Emily Badger’s article in the Washington Post (“New housing in low-income areas yields less displacement”, February 16), based on a study by the California Legislative Analyst’s Office, leads readers to believe new market-rate apartments are the solution to the severe shortage of housing for the nation’s poor. The study Badger cites may make a compelling case for reducing barriers to housing in high cost areas with significant development constraints, but it does not support the assertion that building apartments for the rich is a better solution to meet the housing needs of the poor than building affordable housing.

As the theory goes, construction of market-rate apartments, even luxury ones, lowers prices for everyone. Households with sufficient income move into the new housing, making available their previous and older housing to other households, who in turn leave behind even older units, and so on. Eventually this results in increasing the availability of the oldest (and lowest cost) units to low income renters. However, this “trickle-down” approach fails to meet the needs of extremely low income renters, who earn no more than 30% of the area median income.

The California study pointed out that high-end housing produced in the early 1980s had dropped in relative price to the middle of the market today as evidence that older housing becomes more affordable over time. But this does not indicate an actual increase in the affordable housing supply for extremely low income renters (or even moderate income renters). A more important question is what has been the net gain in affordable housing units, taking into account the number of affordable units permanently lost during the same time period.

Older housing never becomes cheap enough for extremely low income renters. The national average of what a 4-person extremely low income household can afford in rent without experiencing a cost burden is $509. In the San Francisco region, where wages and also housing costs are higher, the most these renters can afford is $764. At these rents, owners are likely to redevelop the property for higher income renters. In weak housing markets, owners are likely to abandon the property when rent revenues do not cover the cost of adequately maintaining the property. The Joint Center for Housing Studies at Harvard found that the national gain in lowest cost, private-market rental units from 2003 to 2013 through filtering (older units becoming affordable) was matched by an almost equal number permanently lost.

Some argue that Housing Choice Vouchers combined with filtering are the solution to the housing needs of extremely low income renters. Voucher recipients contribute 30% of their income to the cost of their housing, and the voucher provides assistance for the rest, up to the local housing authority’s payment standard. At best, vouchers provide recipients with the means to afford quality housing in a location of their choice, making them an important component of affordable housing policy. Vouchers are the policy of choice in markets with excess housing supply, but unattainable prices to the poorest renters.
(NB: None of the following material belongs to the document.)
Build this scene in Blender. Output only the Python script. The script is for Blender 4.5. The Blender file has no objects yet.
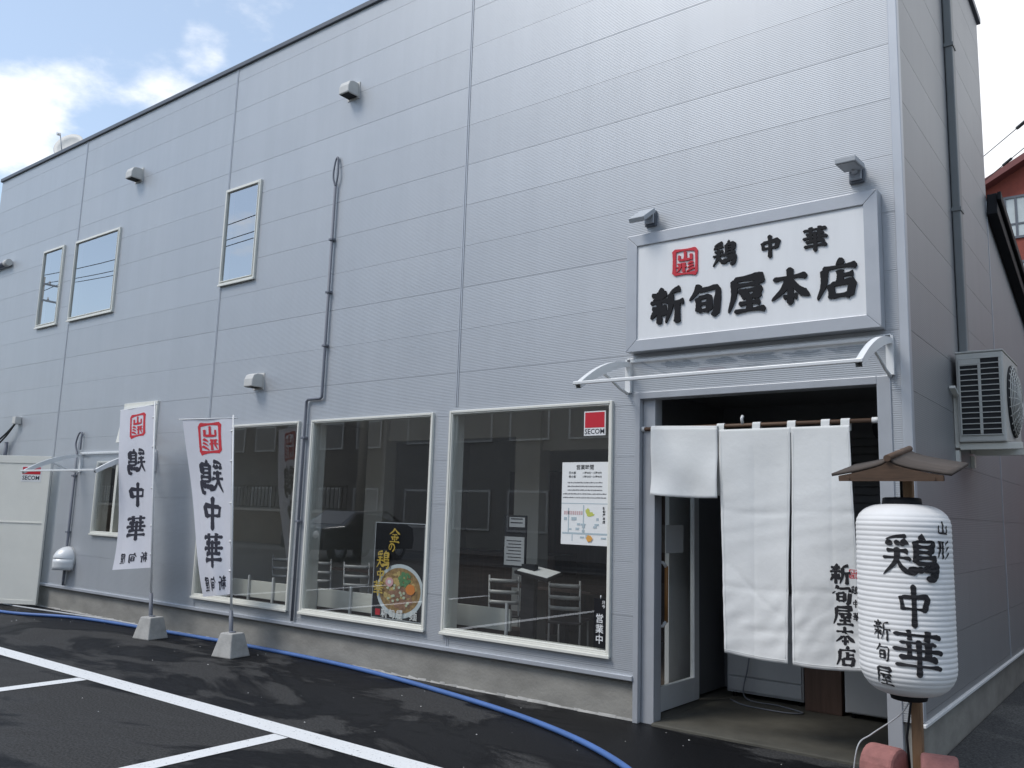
import bpy, bmesh, math, random
from mathutils import Vector, Matrix
random.seed(7)
SC = bpy.context.scene
COL = SC.collection
PI = math.pi
R_ = math.radians

# ------------------------------------------------------------------ camera
YAW, PITCH, ROLL, FPX = -0.657085, 0.150332, 0.0312161, 857.03
CAM_Y = -6.052
def cam_axes():
    cy, sy = math.cos(YAW), math.sin(YAW)
    f = Vector((sy*math.cos(PITCH), cy*math.cos(PITCH), math.sin(PITCH)))
    r = Vector((cy, -sy, 0)); u = r.cross(f)
    r2 = r*math.cos(ROLL) + u*math.sin(ROLL)
    u2 = -r*math.sin(ROLL) + u*math.cos(ROLL)
    return r2, u2, f
RX, UX, FX = cam_axes()
cd = bpy.data.cameras.new('camera'); cam = bpy.data.objects.new('camera', cd); COL.objects.link(cam)
cd.sensor_width = 36; cd.lens = 36*FPX/1024; cd.clip_start = 0.05; cd.clip_end = 600
m3 = Matrix((RX, UX, -FX)).transposed()
cam.matrix_world = Matrix.Translation((0, CAM_Y, 1.55)) @ m3.to_4x4()
SC.camera = cam

# ------------------------------------------------------------------ light
SUN_AZ, SUN_EL = R_(212), R_(52)         # azimuth clockwise from +Y
sd = bpy.data.lights.new('sun', 'SUN'); sun = bpy.data.objects.new('sun', sd); COL.objects.link(sun)
sd.energy = 1.5; sd.angle = R_(22); sd.color = (1.0, 0.97, 0.93)
sdir = Vector((math.sin(SUN_AZ)*math.cos(SUN_EL), math.cos(SUN_AZ)*math.cos(SUN_EL), math.sin(SUN_EL)))
sun.rotation_euler = sdir.to_track_quat('Z', 'Y').to_euler()
sun.location = (0, -10, 30)
SC.view_settings.view_transform = 'Standard'; SC.view_settings.look = 'None'
SC.view_settings.exposure = 0.40; SC.view_settings.gamma = 1.0
SC.view_settings.use_curve_mapping = False

W = bpy.data.worlds.new('World'); SC.world = W; W.use_nodes = True
nt = W.node_tree; nt.nodes.clear()
def N(t, **k):
    n = nt.nodes.new(t)
    for a, b in k.items(): setattr(n, a, b)
    return n
def lk(a, b): nt.links.new(a, b)
wo = N('ShaderNodeOutputWorld'); bg = N('ShaderNodeBackground'); lk(bg.outputs[0], wo.inputs[0])
bg.inputs['Strength'].default_value = 0.10
sky = N('ShaderNodeTexSky', sky_type='NISHITA'); sky.sun_disc = False
sky.sun_elevation = SUN_EL; sky.sun_rotation = SUN_AZ; sky.air_density = 1.0; sky.dust_density = 0.6
tc = N('ShaderNodeTexCoord')
sep = N('ShaderNodeSeparateXYZ'); lk(tc.outputs['Generated'], sep.inputs[0])
def M(op, a, b=None, c=None):
    n = N('ShaderNodeMath', operation=op)
    for i, v in enumerate((a, b, c)):
        if v is None: continue
        if isinstance(v, (int, float)): n.inputs[i].default_value = v
        else: lk(v, n.inputs[i])
    return n.outputs[0]
zz = M('ADD', M('MAXIMUM', sep.outputs[2], 0.0), 0.18)
cmb = N('ShaderNodeCombineXYZ'); lk(M('DIVIDE', sep.outputs[0], zz), cmb.inputs[0]); lk(M('DIVIDE', sep.outputs[1], zz), cmb.inputs[1])
no = N('ShaderNodeTexNoise'); no.inputs['Scale'].default_value = 3.1; no.inputs['Detail'].default_value = 8; no.inputs['Roughness'].default_value = 0.58
lk(cmb.outputs[0], no.inputs['Vector'])
def dirpx(x, y):
    return (FX + RX*(x-512)/FPX - UX*(y-384)/FPX).normalized()
def blob(d, inner, outer):
    vd = N('ShaderNodeVectorMath', operation='DOT_PRODUCT'); lk(tc.outputs['Generated'], vd.inputs[0]); vd.inputs[1].default_value = d
    mr = N('ShaderNodeMapRange'); mr.interpolation_type = 'SMOOTHSTEP'
    mr.inputs[1].default_value = math.cos(outer); mr.inputs[2].default_value = math.cos(inner)
    lk(vd.outputs['Value'], mr.inputs[0]); return mr.outputs[0]
cl = no.outputs['Fac']
banks = [(dirpx(22, 135), .0, .09, .27), (dirpx(215, 0), .0, .20, .13), (dirpx(203, 46), .0, .035, .11), (dirpx(52, 62), .0, .06, .10),
         (Vector((.35, .85, .38)).normalized(), .62, .98, .62), (Vector((-.1, -1, .9)).normalized(), .4, 1.0, .16)]
tot = None
for d, i, o, g in banks:
    v = M('MULTIPLY', blob(d, i, o), g); tot = v if tot is None else M('ADD', tot, v)
cov = M('ADD', cl, tot)
mr = N('ShaderNodeMapRange'); mr.interpolation_type = 'SMOOTHSTEP'; mr.inputs[1].default_value = .60; mr.inputs[2].default_value = .82
lk(cov, mr.inputs[0])
mx = N('ShaderNodeMix', data_type='RGBA'); lk(mr.outputs[0], mx.inputs['Factor'])
skm = N('ShaderNodeMix', data_type='RGBA', blend_type='ADD'); skm.inputs['Factor'].default_value = 1.0
lk(sky.outputs[0], skm.inputs['A']); skm.inputs['B'].default_value = (2.3, 2.7, 3.1, 1)
lk(skm.outputs['Result'], mx.inputs['A']); mx.inputs['B'].default_value = (9.0, 9.2, 9.6, 1)
lk(mx.outputs['Result'], bg.inputs['Color'])

# ------------------------------------------------------------------ materials
def mat(name, col, rough=.6, metal=0.0, var=0.0, vscale=6.0, bump=0.0, bscale=60.0, spec=0.5, stretch=None, wave=None, coat=0, subsurf=0):
    m = bpy.data.materials.new(name); m.use_nodes = True
    t = m.node_tree; b = t.nodes['Principled BSDF']
    b.inputs['Roughness'].default_value = rough; b.inputs['Metallic'].default_value = metal
    b.inputs['Specular IOR Level'].default_value = spec
    b.inputs['Coat Weight'].default_value = coat
    b.inputs['Base Color'].default_value = (*col, 1)
    co = t.nodes.new('ShaderNodeTexCoord')
    if var > 0:
        mp = t.nodes.new('ShaderNodeMapping'); t.links.new(co.outputs['Object'], mp.inputs[0])
        if stretch: mp.inputs['Scale'].default_value = stretch
        n = t.nodes.new('ShaderNodeTexNoise'); n.inputs['Scale'].default_value = vscale; n.inputs['Detail'].default_value = 6
        n.inputs['Roughness'].default_value = .62
        t.links.new(mp.outputs[0], n.inputs['Vector'])
        r = t.nodes.new('ShaderNodeValToRGB')
        r.color_ramp.elements[0].position = .3; r.color_ramp.elements[1].position = .72
        r.color_ramp.elements[0].color = (*[c*(1-var) for c in col], 1)
        r.color_ramp.elements[1].color = (*[min(1, c*(1+var*.7)) for c in col], 1)
        t.links.new(n.outputs['Fac'], r.inputs[0]); t.links.new(r.outputs[0], b.inputs['Base Color'])
        rr = t.nodes.new('ShaderNodeMapRange'); rr.inputs[3].default_value = max(.02, rough-.08); rr.inputs[4].default_value = min(1, rough+.1)
        t.links.new(n.outputs['Fac'], rr.inputs[0]); t.links.new(rr.outputs[0], b.inputs['Roughness'])
    if wave:
        s = t.nodes.new('ShaderNodeSeparateXYZ'); t.links.new(co.outputs['Object'], s.inputs[0])
        a = t.nodes.new('ShaderNodeMath'); a.operation = 'MULTIPLY'; a.inputs[1].default_value = 2*PI/wave[0]
        t.links.new(s.outputs[wave[2]], a.inputs[0])
        q = t.nodes.new('ShaderNodeMath'); q.operation = 'SINE'; t.links.new(a.outputs[0], q.inputs[0])
        bp = t.nodes.new('ShaderNodeBump'); bp.inputs['Distance'].default_value = wave[1]; bp.inputs['Strength'].default_value = 1
        t.links.new(q.outputs[0], bp.inputs['Height']); t.links.new(bp.outputs[0], b.inputs['Normal'])
    elif bump > 0:
        n2 = t.nodes.new('ShaderNodeTexNoise'); n2.inputs['Scale'].default_value = bscale; n2.inputs['Detail'].default_value = 5
        t.links.new(co.outputs['Object'], n2.inputs['Vector'])
        bp = t.nodes.new('ShaderNodeBump'); bp.inputs['Strength'].default_value = 1; bp.inputs['Distance'].default_value = bump
        t.links.new(n2.outputs['Fac'], bp.inputs['Height']); t.links.new(bp.outputs[0], b.inputs['Normal'])
    return m

def glass_mat(name, f0=.1, tint=(.94, .96, .95), rough=0.0, scale=1.0):
    """thin pane: what is behind shows through, a Schlick share of what is in front is mirrored (the same from both sides)"""
    m = bpy.data.materials.new(name); m.use_nodes = True; t = m.node_tree; t.nodes.clear()
    o = t.nodes.new('ShaderNodeOutputMaterial'); mixn = t.nodes.new('ShaderNodeMixShader')
    tr = t.nodes.new('ShaderNodeBsdfTransparent'); tr.inputs[0].default_value = (*tint, 1)
    gl = t.nodes.new('ShaderNodeBsdfGlossy'); gl.inputs['Roughness'].default_value = rough; gl.inputs[0].default_value = (1, 1, 1, 1)
    ge = t.nodes.new('ShaderNodeNewGeometry'); dp = t.nodes.new('ShaderNodeVectorMath'); dp.operation = 'DOT_PRODUCT'
    t.links.new(ge.outputs['Normal'], dp.inputs[0]); t.links.new(ge.outputs['Incoming'], dp.inputs[1])
    def mt(op, a, b=None):
        n = t.nodes.new('ShaderNodeMath'); n.operation = op; n.use_clamp = False
        for k, v in enumerate((a, b)):
            if v is None: continue
            if isinstance(v, (int, float)): n.inputs[k].default_value = v
            else: t.links.new(v, n.inputs[k])
        return n.outputs[0]
    c = mt('ABSOLUTE', dp.outputs['Value']); p = mt('POWER', mt('MAXIMUM', mt('SUBTRACT', 1.0, c), 0.0), 5.0)
    F = mt('MULTIPLY', mt('ADD', mt('MULTIPLY', p, 1-f0), f0), scale)
    t.links.new(F, mixn.inputs[0]); t.links.new(tr.outputs[0], mixn.inputs[1]); t.links.new(gl.outputs[0], mixn.inputs[2])
    t.links.new(mixn.outputs[0], o.inputs[0]); return m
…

Vouchers are more difficult to utilize in tight, high demand housing markets. The payment standard for vouchers is approximately the Fair Market Rent, set at 40% to 50% of the region’s highest rent, constraining recipients to lower quality housing in neighborhoods and localities with lower housing costs. This assumes they are able to actually use the vouchers. News reports from California point out the difficulty voucher holders face in finding housing in tight markets where rents are higher than the payment standard. And low vacancy rates allow landlords to turn down voucher holders in favor of unassisted renters.
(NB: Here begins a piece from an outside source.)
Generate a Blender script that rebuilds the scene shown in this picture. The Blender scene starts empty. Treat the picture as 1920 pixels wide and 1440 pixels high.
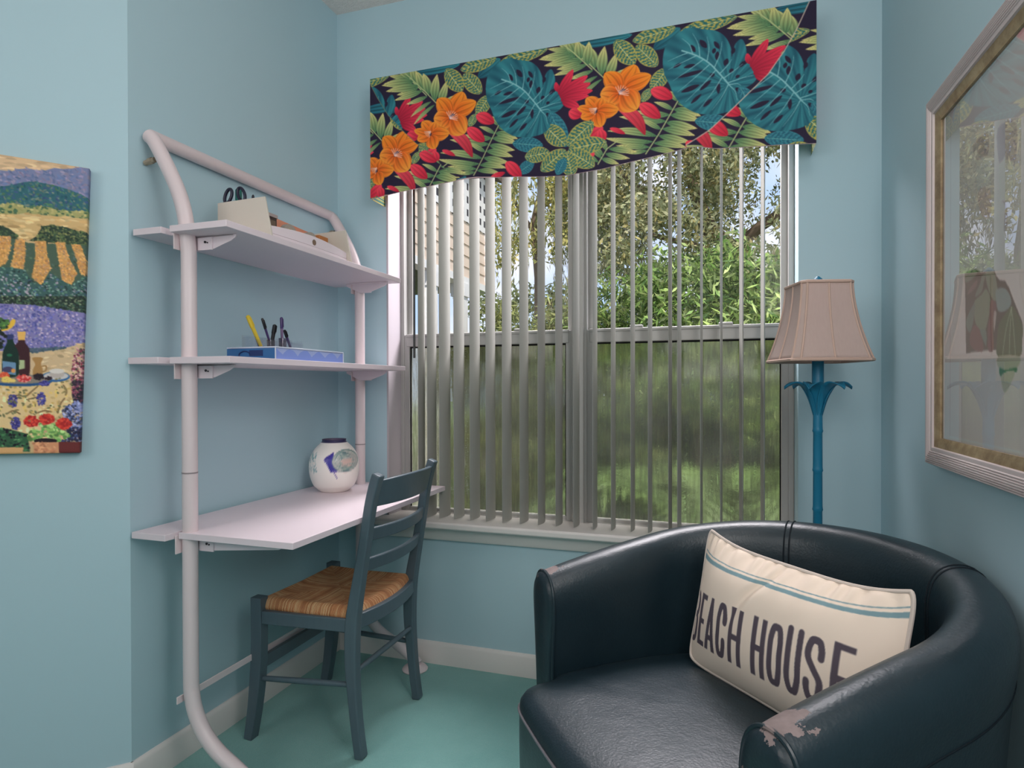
import bpy, math, random
import numpy as np
from mathutils import Vector, Matrix
random.seed(7)
RNG = np.random.default_rng(11)
SC = bpy.context.scene
COL = SC.collection
PI = math.pi

# ------------------------------------------------------------------ camera solve (for 1920x1440)
F_PX, YAW, PITCH, ROLL, CX, CY, CAM_H = 1157.75, math.radians(18.106), math.radians(-.377), math.radians(-.108), 960.0, 730.4, 1.15
ROT = (Matrix.Rotation(YAW, 3, 'Z') @ Matrix.Rotation(PI/2 + PITCH, 3, 'X') @ Matrix.Rotation(ROLL, 3, 'Z'))
EYE = Vector((0, 0, CAM_H))
def ray(x, y):
    return ROT @ Vector(((x-CX)/F_PX, -(y-CY)/F_PX, -1.0))
def at(x, y, ax, v):
    d = ray(x, y); i = 'XYZ'.index(ax)
    return EYE + d*((v-EYE[i])/d[i])

# ------------------------------------------------------------------ colours and materials
def lin1(c): return c/12.92 if c <= .04045 else ((c+.055)/1.055)**2.4
def lin(c): return tuple(lin1(v/255.0) for v in c[:3])
def linA(a):
    a = np.asarray(a, float)/255.0
    return np.where(a <= .04045, a/12.92, ((a+.055)/1.055)**2.4)

class NT:
    def __init__(s, name):
        s.m = bpy.data.materials.new(name); s.m.use_nodes = True
        s.t = s.m.node_tree; s.t.nodes.clear()
        s.out = s.n('ShaderNodeOutputMaterial')
    def n(s, kind, **kw):
        nd = s.t.nodes.new(kind)
        for k, v in kw.items():
            setattr(nd, k, v)
        return nd
    def l(s, a, b): s.t.links.new(a, b)
    def val(s, sock, v): sock.default_value = v
    def coord(s, which='Object'):
        return s.n('ShaderNodeTexCoord').outputs[which]
    def math(s, op, a, b=None, c=None):
        nd = s.n('ShaderNodeMath', operation=op)
        for i, v in enumerate((a, b, c)):
            if v is None: continue
            if isinstance(v, (int, float)): nd.inputs[i].default_value = v
            else: s.l(v, nd.inputs[i])
        return nd.outputs[0]
    def noise(s, scale, detail=4, rough=.5, vec=None, mapscale=None):
        nd = s.n('ShaderNodeTexNoise'); nd.inputs['Scale'].default_value = scale
        nd.inputs['Detail'].default_value = detail; nd.inputs['Roughness'].default_value = rough
        v = vec or s.coord()
        if mapscale:
            mp = s.n('ShaderNodeMapping'); mp.inputs['Scale'].default_value = mapscale
            s.l(v, mp.inputs['Vector']); v = mp.outputs[0]
        s.l(v, nd.inputs['Vector'])
        return nd.outputs['Fac']
    def ramp(s, fac, stops):
        nd = s.n('ShaderNodeValToRGB'); e = nd.color_ramp.elements
        while len(e) < len(stops): e.new(.5)
        for i, (p, c) in enumerate(stops):
            e[i].position = p; e[i].color = (*c, 1) if len(c) == 3 else c
        s.l(fac, nd.inputs[0]); return nd.outputs[0]
    def mix(s, fac, a, b, blend='MIX'):
        nd = s.n('ShaderNodeMix', data_type='RGBA', blend_type=blend)
        for i, v in ((0, fac), (6, a), (7, b)):
            if isinstance(v, (int, float)): nd.inputs[i].default_value = v
            elif isinstance(v, tuple): nd.inputs[i].default_value = (*v[:3], 1)
            else: s.l(v, nd.inputs[i])
        return nd.outputs[2]
    def bump(s, h, strength=.2, dist=.002, normal=None):
        nd = s.n('ShaderNodeBump'); nd.inputs['Strength'].default_value = strength
        nd.inputs['Distance'].default_value = dist
        s.l(h, nd.inputs['Height'])
        if normal: s.l(normal, nd.inputs['Normal'])
        return nd.outputs[0]
    def pbr(s, color, rough=.5, spec=.5, metal=0, normal=None, **kw):
        b = s.n('ShaderNodeBsdfPrincipled')
        if isinstance(color, tuple): b.inputs['Base Color'].default_value = (*color[:3], 1)
        else: s.l(color, b.inputs['Base Color'])
        if isinstance(rough, (int, float)): b.inputs['Roughness'].default_value = rough
        else: s.l(rough, b.inputs['Roughness'])
        b.inputs['Specular IOR Level'].default_value = spec
        b.inputs['Metallic'].default_value = metal
        if normal: s.l(normal, b.inputs['Normal'])
        for k, v in kw.items():
            b.inputs[k.replace('_', ' ')].default_value = v
        s.l(b.outputs[0], s.out.inputs[0]); return b

def simple(name, c, rough=.5, spec=.5, var=.06, nscale=6, bump=0, bscale=80, metal=0, **kw):
    t = NT(name); L = lin(c)
    f = t.noise(nscale, 3)
    col = t.mix(f, tuple(v*(1-var) for v in L), tuple(min(1, v*(1+var)) for v in L))
    nrm = t.bump(t.noise(bscale, 3), bump, .001) if bump else None
    t.pbr(col, rough, spec, metal, nrm, **kw)
    return t.m

def colattr(name, rough=.7, spec=.3, weave=0, bumpn=0, attr='Col', coat=0, emit=0):
    t = NT(name)
    a = t.n('ShaderNodeVertexColor', layer_name=attr)
    col = a.outputs[0]; nrm = None
    if weave:
        w1 = t.n('ShaderNodeTexWave', wave_type='BANDS', bands_direction='X'); w1.inputs['Scale'].default_value = weave
        w2 = t.n('ShaderNodeTexWave', wave_type='BANDS', bands_direction='Z'); w2.inputs['Scale'].default_value = weave
        for w in (w1, w2):
            w.inputs['Distortion'].default_value = 1.5; t.l(t.coord(), w.inputs['Vector'])
        h = t.math('ADD', w1.outputs['Fac'], w2.outputs['Fac'])
        nrm = t.bump(h, .25, .0006)
    if bumpn:
        nrm = t.bump(t.noise(bumpn, 4), .4, .002)
    t.pbr(col, rough, spec, 0, nrm)
    return t.m

# ------------------------------------------------------------------ mesh helpers
ORG = {}
def wl(o): return ORG.get(o.name, Vector((0, 0, 0)))

class MB:
    def __init__(s): s.v = []; s.f = []; s.c = None
    def add(s, vs, fs):
        b = len(s.v); s.v += [tuple(p) for p in vs]; s.f += [tuple(i+b for i in q) for q in fs]; return s
    def box(s, x0, x1, y0, y1, z0, z1):
        vs = [(x, y, z) for z in (z0, z1) for y in (y0, y1) for x in (x0, x1)]
        return s.add(vs, [(0,2,3,1),(4,5,7,6),(0,1,5,4),(2,6,7,3),(0,4,6,2),(1,3,7,5)])
    def hexa(s, bot, top):
        return s.add(list(bot)+list(top), [(3,2,1,0),(4,5,6,7)]+[(i,(i+1)%4,(i+1)%4+4,i+4) for i in range(4)])
    def prism(s, poly, a, b, fn):
        n = len(poly); vs = [fn(u, v, a) for u, v in poly]+[fn(u, v, b) for u, v in poly]
        return s.add(vs, [tuple(range(n-1, -1, -1)), tuple(range(n, 2*n))]+[(i,(i+1)%n,(i+1)%n+n,i+n) for i in range(n)])
    def tube(s, pts, r, n=12, cap=True, flat=1.0, upv=None, closed=False):
        P = [Vector(p) for p in pts]; R = r if isinstance(r, (list, tuple)) else [r]*len(P)
        rings = []; prev = None; m = len(P)
        for i, p in enumerate(P):
            if closed: t = (P[(i+1) % m]-P[i-1])
            else: t = (P[min(i+1, m-1)]-P[max(i-1, 0)])
            t = t.normalized() if t.length > 1e-9 else Vector((0, 0, 1))
            if prev is None:
                u = Vector(upv) if upv else (Vector((0, 0, 1)) if abs(t.z) < .9 else Vector((1, 0, 0)))
            else: u = prev
            u = (u-t*u.dot(t)); u = u.normalized() if u.length > 1e-6 else t.orthogonal().normalized()
            prev = u; w = t.cross(u)
            rings.append([p+(u*math.cos(2*PI*k/n)+w*math.sin(2*PI*k/n)*flat)*R[i] for k in range(n)])
        vs = [q for rg in rings for q in rg]; fs = []
        for i in range(m if closed else m-1):
            j = (i+1) % m
            fs += [(i*n+k, i*n+(k+1) % n, j*n+(k+1) % n, j*n+k) for k in range(n)]
        if cap and not closed:
            fs += [tuple(range(n-1, -1, -1)), tuple((m-1)*n+k for k in range(n))]
        return s.add(vs, fs)
    def sweep(s, pts, w, d, side):
        """rectangular section along pts: w along 'side', d across"""
        P = [Vector(p) for p in pts]; m = len(P)
        W = w if isinstance(w, (list, tuple)) else [w]*m; D = d if isinstance(d, (list, tuple)) else [d]*m
        vs = []
        sd = Vector(side).normalized()
        for i, p in enumerate(P):
            t = (P[min(i+1, m-1)]-P[max(i-1, 0)]).normalized()
            a = (sd-t*sd.dot(t)).normalized(); b = t.cross(a)
            vs += [p+a*W[i]/2+b*D[i]/2, p-a*W[i]/2+b*D[i]/2, p-a*W[i]/2-b*D[i]/2, p+a*W[i]/2-b*D[i]/2]
        fs = [(3,2,1,0), tuple((m-1)*4+k for k in range(4))]
        for i in range(m-1):
            fs += [(i*4+k, i*4+(k+1) % 4, i*4+4+(k+1) % 4, i*4+4+k) for k in range(4)]
        return s.add(vs, fs)
    def lathe(s, prof, c, n=40, capb=True, capt=True):
        vs = []; m = len(prof)
        for r, z in prof:
            vs += [(c[0]+r*math.cos(2*PI*k/n), c[1]+r*math.sin(2*PI*k/n), c[2]+z) for k in range(n)]
        fs = []
        for i in range(m-1):
            fs += [(i*n+k, i*n+(k+1) % n, (i+1)*n+(k+1) % n, (i+1)*n+k) for k in range(n)]
        if capb: fs.append(tuple(range(n-1, -1, -1)))
        if capt: fs.append(tuple((m-1)*n+k for k in range(n)))
        return s.add(vs, fs)
    def grid(s, A, closed_u=False):
        A = np.asarray(A); nu, nv = A.shape[:2]; b = len(s.v)
        s.v += [tuple(p) for p in A.reshape(-1, 3)]
        iu = np.arange(nu if closed_u else nu-1); iv = np.arange(nv-1)
        I, J = np.meshgrid(iu, iv, indexing='ij'); I2 = (I+1) % nu
        q = np.stack([I*nv+J, I2*nv+J, I2*nv+J+1, I*nv+J+1], -1).reshape(-1, 4)+b
        s.f += [tuple(r) for r in q.tolist()]
        return s
    def build(s, name, mat, parent=None, org=None, angle=35, bevel=0, col=None, smooth=True, segs=2):
        o0 = Vector(org) if org is not None else (wl(parent) if parent else Vector((0, 0, 0)))
        me = bpy.data.meshes.new(name)
        V = np.array(s.v, float)-np.array(o0)
        me.from_pydata(V.tolist(), [], s.f); me.update()
        ob = bpy.data.objects.new(name, me); COL.objects.link(ob)
        me.materials.append(mat)
        if col is not None:
            ca = me.color_attributes.new('Col', 'FLOAT_COLOR', 'POINT')
            c = np.ones((len(s.v), 4)); c[:, :3] = col; ca.data.foreach_set('color', c.ravel())
        if smooth:
            me.polygons.foreach_set('use_smooth', [True]*len(me.polygons))
            me.set_sharp_from_angle(angle=math.radians(angle))
        if bevel:
            md = ob.modifiers.new('edge', 'BEVEL'); md.width = bevel; md.segments = segs; md.limit_method = 'ANGLE'
            md.angle_limit = math.radians(40)
            md.harden_normals = False
        if parent:
            ob.parent = parent; ob.location = o0-wl(parent)
        else: ob.location = o0
        ORG[ob.name] = o0
        return ob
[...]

New construction of market-rate units may put downward pressure on prices in a tight market, but how soon does this new construction result in greater availability of moderately priced units for voucher holders?  The California study highlighted that it took 25 years for new high-end apartments to filter down to the middle of the market. The shortage of housing however is a problem today for millions of extremely low income renters and homeless individuals and families.

Housing production for extremely low income renters is a necessary third approach. The ‘balance’ we often hear in housing discussions gives too little attention to the challenges faced by these renters, for whom there is a national shortage of 7.2 million housing units. Filtering does little to address their needs. Vouchers are difficult to utilize in high demand markets. Housing production is needed. Many of our productive affordable housing programs today however allow rents that are far higher than what an extremely low income renter can afford to pay. For the first time, the National Housing Trust Fund will distribute funds to the States for extremely low income housing this coming summer, another piece to the puzzle in how to meet our nation’s housing needs. The Technical Assistance Collaborative and the National Low Income Housing Coalition, are identifying ways in which the money can be best used. And if we target more housing expenditures on housing for the households with the greatest need, the 7.2 million gap would likely decline.